The top surviving leaders of the Khmer Rouge appeared in a Cambodian courtroom Monday at the beginning of their long-awaited trial for crimes against humanity.
The trial is the showcase event for the United Nations-backed war crimes tribunal, which was created to demonstrate impartial justice and foster healing in a country long divided by the Khmer Rouge atrocities in the late 1970s.
About 500 people, many of them Khmer Rouge victims, filled the courtroom for the start of the trial. The four elderly defendants sat together without handcuffs behind a curtain to hear the charges read against them. Three were later excused from Monday's proceedings on health grounds.
On trial are Khieu Samphan, 79, the nominal head of state; Nuon Chea, 84, described as the Khmer Rouge's chief ideologue; Ieng Sary, 85, the foreign minister; and his wife, Ieng Thirith, 79, who was minister of social affairs.

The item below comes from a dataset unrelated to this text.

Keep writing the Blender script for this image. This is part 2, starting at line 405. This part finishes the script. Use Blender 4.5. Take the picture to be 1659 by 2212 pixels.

All have denied the charges, which include war crimes, genocide, religious persecution and torture.
Pol Pot, the Khmer Rouge leader, died in 1998.
Proceedings over the next four days will be devoted to procedural issues, with the presentation of evidence and testimony not expected to begin for several weeks. The trial is expected to involve hundreds of witnesses and last for years, raising concerns about whether all of the elderly defendants will live to see it end.
In its only previous case, the court last year convicted Kaing Guek Eav, better known as Duch, who ran the main prison and torture house of the Khmer Rouge. He was sentenced to 35 years in prison, which was reduced to 19 years.
As many as 2 million people are believed to have been executed or died from starvation and overwork under the Khmer Rouge regime.